В мастерски проведенном исследовании того, как возник современный мир, А. К. Бэйли описывает мировой кризис 1780–1820 годов, который возник в «растущем дисбалансе между предполагаемыми военными потребностями государств и их финансовыми возможностями». Еще более значимым, чем материальный кризис, по мнению Бейли, был лежавший в основе социальный кризис, вызванный экономическим конфликтом и оппозиционной культурой, которая «сделала людей более скептически настроенными и враждебными к установившейся власти». Как Американская, так и Французская революции обратили внимание на мощь народного восстания и признание войны в качестве современного инструмента прогресса. Империя Наполеона также оправдывала военные завоевания под прикрытием прогрессивных реформ. Если учитывать эти события, миротворцы 1814–1818 годов и европейские правительства, созданные, восстановленные или просто сохраненные после поражения Наполеона, будут казаться не столько предвестниками реставрации или оздоровления, сколько представителями «умиротворяющего дискурса закона, религии или политики», который выражал надежду на просвещенное реформирование и мирное развитие [Bayly 2004: 101–102][266]

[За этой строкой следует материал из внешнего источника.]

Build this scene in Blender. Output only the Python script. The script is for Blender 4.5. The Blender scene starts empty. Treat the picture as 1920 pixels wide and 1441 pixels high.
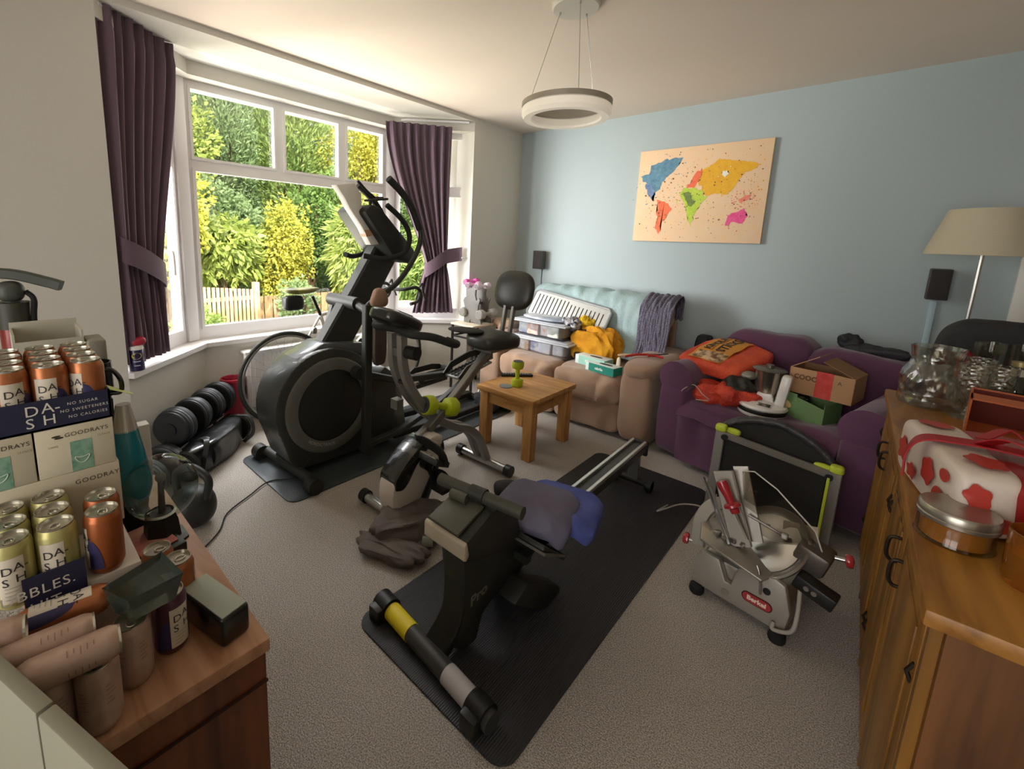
import bpy, bmesh, math, random
import numpy as np
from mathutils import Vector, Matrix, noise
from math import sin, cos, pi, radians as rad
S = bpy.context.scene
C = S.collection
random.seed(7)

# ------------------------------------------------------------------ camera
cd = bpy.data.cameras.new('camera'); cam = bpy.data.objects.new('camera', cd); C.objects.link(cam)
a, b, c = rad(-43.12), rad(9.71), rad(-1.96)
fwd = Vector((sin(a)*cos(b), cos(a)*cos(b), -sin(b))); right = Vector((cos(a), -sin(a), 0)); down = fwd.cross(right)
r2 = right*cos(c)+down*sin(c); d2 = -right*sin(c)+down*cos(c)
cam.matrix_world = Matrix(((r2.x, -d2.x, -fwd.x, 2.84), (r2.y, -d2.y, -fwd.y, -3.93), (r2.z, -d2.z, -fwd.z, 1.38), (0, 0, 0, 1)))
cd.sensor_fit = 'HORIZONTAL'; cd.sensor_width = 36; cd.lens = 833.9/1920*36
cd.shift_x = (960-856.4)/1920; cd.shift_y = -(720.5-593.6)/1920
cd.clip_start = .02; cd.clip_end = 200
S.camera = cam

# ------------------------------------------------------------------ sky, sun, added fill lamps, exposure
W = bpy.data.worlds.new('sky'); S.world = W; W.use_nodes = True
nt = W.node_tree; bg = nt.nodes['Background']
sky = nt.nodes.new('ShaderNodeTexSky'); sky.sky_type = 'HOSEK_WILKIE'; sky.turbidity = 3.5; sky.ground_albedo = .4
sky.sun_direction = Vector((.75, -.35, .62)).normalized()
mixw = nt.nodes.new('ShaderNodeMixRGB'); mixw.blend_type = 'MIX'; mixw.inputs[0].default_value = .72; mixw.inputs[2].default_value = (.86, .93, 1, 1)
nt.links.new(sky.outputs[0], mixw.inputs[1]); nt.links.new(mixw.outputs[0], bg.inputs[0]); bg.inputs[1].default_value = 1.35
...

. Подобно реформаторски настроенным лидерам в других странах, император Александр I и его дипломатические агенты видели в Парижских, Венских и Аахенских соглашениях политические рамки и правовые основы мирного порядка в Европе. В Акте от 14 (26) сентября 1815 года (Акт Священного союза), который последние российские исследования описывают как форму христианского космополитизма, также определялись средства прекращения войны и объединения народов Европы независимо от их национальной и религиозной принадлежностей [Майофис 2008: 26–27, 414–415][267]. Стремление европейских государств к миру и правопорядку было самым искренним.Но мир и правопорядок можно понимать по-разному. Вновь и вновь, несмотря на интенсивную дипломатию и напряженное участие в конференциях, процесс миротворчества поднимал вопросы о способности правовых принципов и договорных обязательств ограничивать то, что Лев Толстой назвал в части второй эпилога романа «Война и мир» «движением народов» или «силой», которая «движет народами» [Толстой 2022]. С точки зрения русской дипломатии «движение народов» в испанской Америке, Испании, Неаполе, Португалии и Пьемонте угрожало миру в Европе и выявляло трещины во Всеобщем союзе. В 1821–1822 годах первые ростки греческого движения за независимость и страх русско-турецкой войны еще больше подчеркнули хрупкость союзнического единства, а также оппозиционный потенциал в российском обществе. Со времен греческих восстаний и вплоть до середины правления Николая I русские монархи и их союзники раз за разом выбирали мир через компромисс и избежание конфронтации. Больше революции миротворцы боялись войны, и, по их опыту, войну можно было предотвратить только путем сохранения европейского союза. В течение нескольких десятилетий это общее предположение подталкивало великие державы действовать «в концерте» ради сдерживания военных амбиций на континенте. В то же время ситуации на местах, в отношениях между народами и их передвижениями, все чаще свидетельствовали о том, что принятые рамки мира и порядка не могли сдерживать более широкую глобальную динамику, угрожавшую европейским реалиям и взаимоотношениям. Европейский порядок зависел не только от развития событий в Европе, где потребовалось бы больше, чем приверженность великих держав делу сохранения мира и предпринимаемые для этого шаги.
Организация союза в Лайбахе (1821)
Когда 30 декабря 1820 года (11 января 1821 года) союзники возобновили переговоры в Лайбахе, они уже согласились на вмешательство в Королевство Обеих Сицилий. 4 февраля австрийская армия из 35 000 человек пересекла реку По и вошла в Италию. 13 февраля правительство в Неаполе объявило войну, а сын короля Фердинанда I Франческо заявил о верности конституции[268]
. 23 марта австрийские войска оккупировали Неаполь, и к лету стало ясно, что их присутствие не приведет к затяжному военному конфликту. Неаполитанские революционеры не смогли организовать единое сопротивление, и массового народного восстания в защиту конституции не возникло; следовательно, восстановление короля на престоле не требовало суровых или кровавых мер[269]. 24 июня 1821 года министр иностранных дел Австрии Меттерних мог написать российскому министру иностранных дел Нессельроде, что работа трех монархов (Александра I, Франца I и Фридриха-Вильгельма III) дала реальные и положительные результаты. Кроме того, правительства Британии и Франции не высказали дополнительных возражений против действий союзников. Франция оставалась рассадником революционной заразы, но Меттерних считал, что на данный момент Италия была умиротворена[270].